▶ [Problem requirements]
Start at the line that contains "Build this scene", stop at the line that contains "COL = scene.collection", and repeat every line in that span, those two included, with no pictures.

** begin Input for this task **

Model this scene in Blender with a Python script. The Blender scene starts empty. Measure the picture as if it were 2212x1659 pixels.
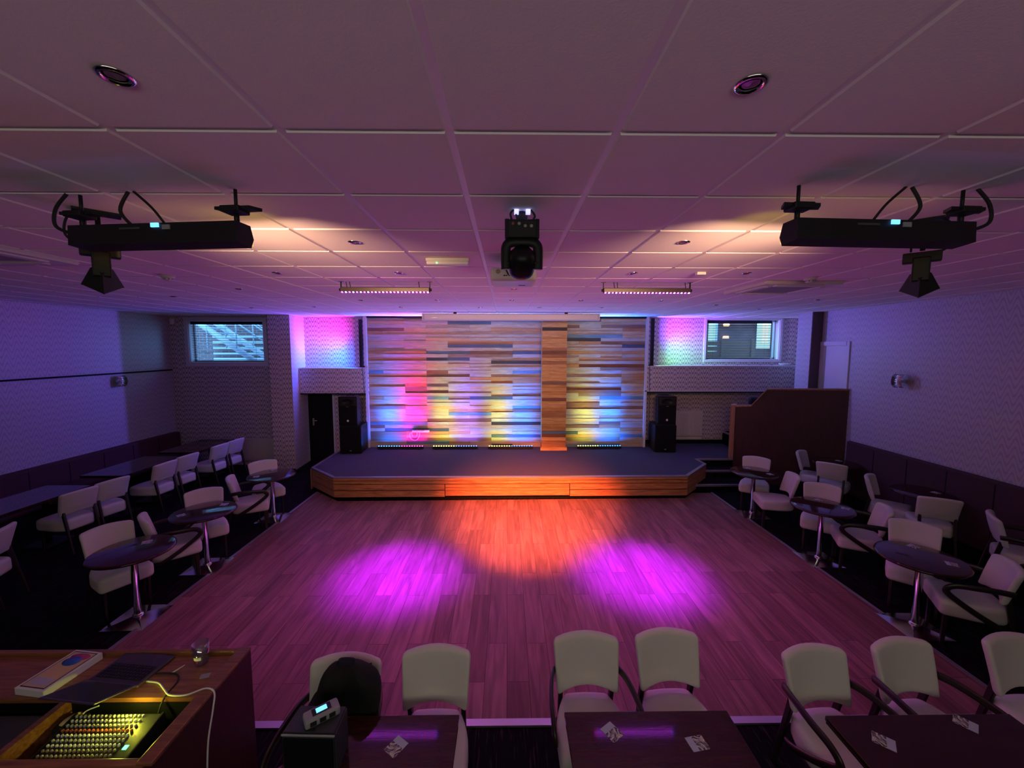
import bpy, bmesh, math, random
from math import sin, cos, pi, radians, sqrt, atan2
from mathutils import Vector, Matrix

random.seed(7)
SC = bpy.context.scene
COL = SC.collection
CH = 3.696            # ceiling height
CAMZ = 2.92

# ------------------------------------------------------------------ camera
def make_camera():
    p, y, r = .0887383, .012433, .0012334
    Rz = Matrix(((cos(y), -sin(y), 0), (sin(y), cos(y), 0), (0, 0, 1)))
    B = Matrix(((1, 0, 0), (0, 0, -1), (0, 1, 0)))
    Rx = Matrix(((1, 0, 0), (0, cos(p), -sin(p)), (0, sin(p), cos(p))))
    Rr = Matrix(((cos(r), -sin(r), 0), (sin(r), cos(r), 0), (0, 0, 1)))
    R = Rr @ Rx @ B @ Rz                       # world -> (right, down, forward)
    M = Matrix((R[0], -R[1], -R[2])).transposed().to_4x4()
    M.translation = Vector((0, 0, CAMZ))
    cd = bpy.data.cameras.new('camera')
    cd.sensor_fit = 'HORIZONTAL'
    cd.sensor_width = 36.0
    cd.lens = 36.0 * 871.96 / 2212
    cd.clip_start = .02
    cd.clip_end = 200
    co = bpy.data.objects.new('camera', cd)
    COL.objects.link(co)
    co.matrix_world = M
    SC.camera = co
make_camera()

# ------------------------------------------------------------------ view, world
SC.view_settings.view_transform = 'Standard'
SC.view_settings.look = 'None'
SC.view_settings.gamma = 1
SC.view_settings.use_curve_mapping = False
SC.view_settings.exposure = 0.0
SC.cycles.use_denoising = True
SC.cycles.max_bounces = 5
SC.cycles.adaptive_threshold = .02
SC.cycles.caustics_reflective = False
SC.cycles.caustics_refractive = False
SC.cycles.sample_clamp_indirect = 4
W = bpy.data.worlds.new('dusk_sky')
SC.world = W
W.use_nodes = True
W.node_tree.nodes['Background'].inputs[0].default_value = (.20, .50, 1.0, 1)
W.node_tree.nodes['Background'].inputs[1].default_value = 5.5

# ------------------------------------------------------------------ lights
def light(name, kind, loc, target, energy, color, **kw):
    d = bpy.data.lights.new(name, kind)
    d.energy = energy
    d.color = color
    for k, v in kw.items():
        setattr(d, k, v)
    o = bpy.data.objects.new(name, d)
    COL.objects.link(o)
    o.location = loc
    if target is not None:
        o.rotation_euler = (Vector(target) - Vector(loc)).to_track_quat('-Z', 'Y').to_euler()
    return o

BLUE = (.0, .13, 1.0)
VIOLET = (.16, .11, 1.0)
MAGENTA = (1.0, .0, .70)
YGREEN = (.80, 1.0, .08)
# four LED battens on the stage floor washing up the plank wall; each half has its own colour
FLOOR_BARS = [(-3.16, -2.04, BLUE, MAGENTA), (-1.82, -.72, YGREEN, VIOLET),
              (-.46, .64, YGREEN, BLUE), (1.72, 2.81, YGREEN, BLUE)]
POW = {BLUE: 36, MAGENTA: 19, YGREEN: 7.5, VIOLET: 25}
for i, (xa, xb, ca, cb) in enumerate(FLOOR_BARS):
    xm = (xa + xb) / 2
    for (x0, x1, c) in ((xa, xm, ca), (xm, xb, cb)):
        x = (x0 + x1) / 2
        light('floor_batten_light', 'AREA', (x, 9.70, .545), (x, 9.945, 2.70), POW[c], c,
              shape='RECTANGLE', size=.5, size_y=.05, spread=radians(44))
        light('floor_batten_spill', 'AREA', (x, 9.70, .545), (x, 9.72, 3.0), POW[c] * .9, c,
              shape='RECTANGLE', size=.5, size_y=.05, spread=radians(165))
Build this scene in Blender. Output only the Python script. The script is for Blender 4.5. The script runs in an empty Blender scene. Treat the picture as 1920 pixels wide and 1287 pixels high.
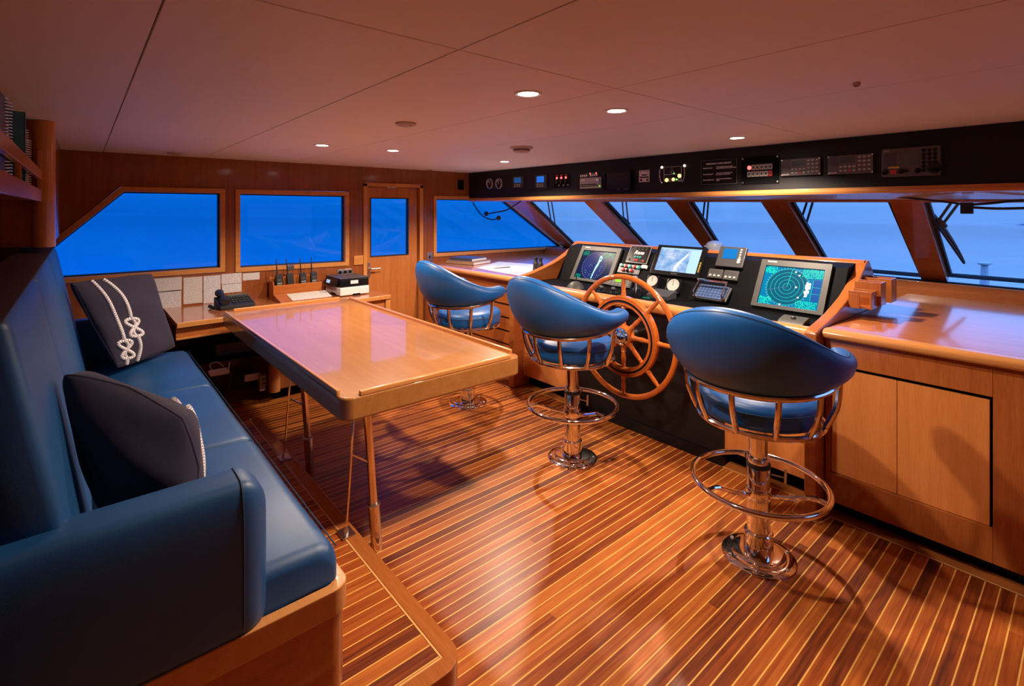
import bpy, bmesh, math, random
from mathutils import Vector, Matrix
PI = math.pi
random.seed(7)
scene = bpy.context.scene
COL = scene.collection

# ------------------------------------------------------------------ measuring helpers
# room axes: X forward (bow), Y to port, Z up; the camera stands at (0, 0, 1.6) and looks level
FPX, CX, HY, EYE = 950.0, 960.0, 393.0, 1.6
TH = math.atan(FPX / 810.0)
S_, C_ = math.sin(TH), math.cos(TH)
def at(px, py, X=None, Y=None, Z=None):
    u = (px - CX) / FPX; v = (HY - py) / FPX
    r = (C_ + u * S_, S_ - u * C_, v)
    if X is not None: d = X / r[0]
    elif Y is not None: d = Y / r[1]
    else: d = (Z - EYE) / r[2]
    return Vector((r[0] * d, r[1] * d, r[2] * d + EYE))

# ------------------------------------------------------------------ materials
def new_mat(name):
    m = bpy.data.materials.new(name); m.use_nodes = True
    nt = m.node_tree
    return m, nt, nt.nodes['Principled BSDF']
def N(nt, typ, **kw):
    n = nt.nodes.new(typ)
    for k, v in kw.items(): setattr(n, k, v)
    return n
def plain(name, col, rough=0.5, metal=0.0, coat=0.0, emit=None, estr=0.0, bump=0.0, bscale=200, spec=None, coat_rough=0.06):
    m, nt, b = new_mat(name)
    b.inputs['Base Color'].default_value = (*col, 1)
    b.inputs['Roughness'].default_value = rough
    b.inputs['Metallic'].default_value = metal
    b.inputs['Coat Weight'].default_value = coat
    b.inputs['Coat Roughness'].default_value = coat_rough
    if spec is not None: b.inputs['Specular IOR Level'].default_value = spec
    if emit:
        b.inputs['Emission Color'].default_value = (*emit, 1); b.inputs['Emission Strength'].default_value = estr
    if bump:
        tc = N(nt, 'ShaderNodeTexCoord'); no = N(nt, 'ShaderNodeTexNoise')
        no.inputs['Scale'].default_value = bscale; no.inputs['Detail'].default_value = 3
        bp = N(nt, 'ShaderNodeBump'); bp.inputs['Strength'].default_value = bump; bp.inputs['Distance'].default_value = 0.002
        nt.links.new(tc.outputs['Object'], no.inputs['Vector']); nt.links.new(no.outputs['Fac'], bp.inputs['Height'])
        nt.links.new(bp.outputs['Normal'], b.inputs['Normal'])
    return m
def ramp(nt, stops):
    r = N(nt, 'ShaderNodeValToRGB')
    el = r.color_ramp.elements
    while len(el) < len(stops): el.new(0.5)
    for e, (p, c) in zip(el, stops): e.position = p; e.color = (*c, 1)
    return r
def wood(name, axis, light, dark, rough=0.3, coat=0.6, coat_rough=0.08, fine=1.0):
    m, nt, b = new_mat(name); L = nt.links.new
    tc = N(nt, 'ShaderNodeTexCoord'); mp = N(nt, 'ShaderNodeMapping')
    sc = [26 * fine] * 3; sc['xyz'.index(axis)] = 1.3 * fine
    mp.inputs['Scale'].default_value = sc
    L(tc.outputs['Object'], mp.inputs['Vector'])
    n1 = N(nt, 'ShaderNodeTexNoise'); n1.inputs['Scale'].default_value = 1.0; n1.inputs['Detail'].default_value = 5; n1.inputs['Roughness'].default_value = 0.6
    L(mp.outputs['Vector'], n1.inputs['Vector'])
    mp2 = N(nt, 'ShaderNodeMapping'); sc2 = [260 * fine] * 3; sc2['xyz'.index(axis)] = 14 * fine
    mp2.inputs['Scale'].default_value = sc2; L(tc.outputs['Object'], mp2.inputs['Vector'])
    n2 = N(nt, 'ShaderNodeTexNoise'); n2.inputs['Scale'].default_value = 1.0; n2.inputs['Detail'].default_value = 2
    L(mp2.outputs['Vector'], n2.inputs['Vector'])
    mx = N(nt, 'ShaderNodeMath', operation='MULTIPLY_ADD'); mx.inputs[1].default_value = 0.45
    mm = N(nt, 'ShaderNodeMath', operation='MULTIPLY'); mm.inputs[1].default_value = 0.55
    L(n1.outputs['Fac'], mm.inputs[0]); L(n2.outputs['Fac'], mx.inputs[0]); L(mm.outputs[0], mx.inputs[2])
    r = ramp(nt, [(0.30, dark), (0.68, light)])
    L(mx.outputs[0], r.inputs['Fac']); L(r.outputs['Color'], b.inputs['Base Color'])
    b.inputs['Roughness'].default_value = rough; b.inputs['Specular IOR Level'].default_value = 0.15
    b.inputs['Coat Weight'].default_value = coat; b.inputs['Coat Roughness'].default_value = coat_rough
    return m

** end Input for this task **

▶ [Result for this exercise]
Build this scene in Blender. Output only the Python script. The script is for Blender 4.5. The script runs in an empty Blender scene. Treat the picture as 1920 pixels wide and 1287 pixels high.
import bpy, bmesh, math, random
from mathutils import Vector, Matrix
PI = math.pi
random.seed(7)
scene = bpy.context.scene
COL = scene.collection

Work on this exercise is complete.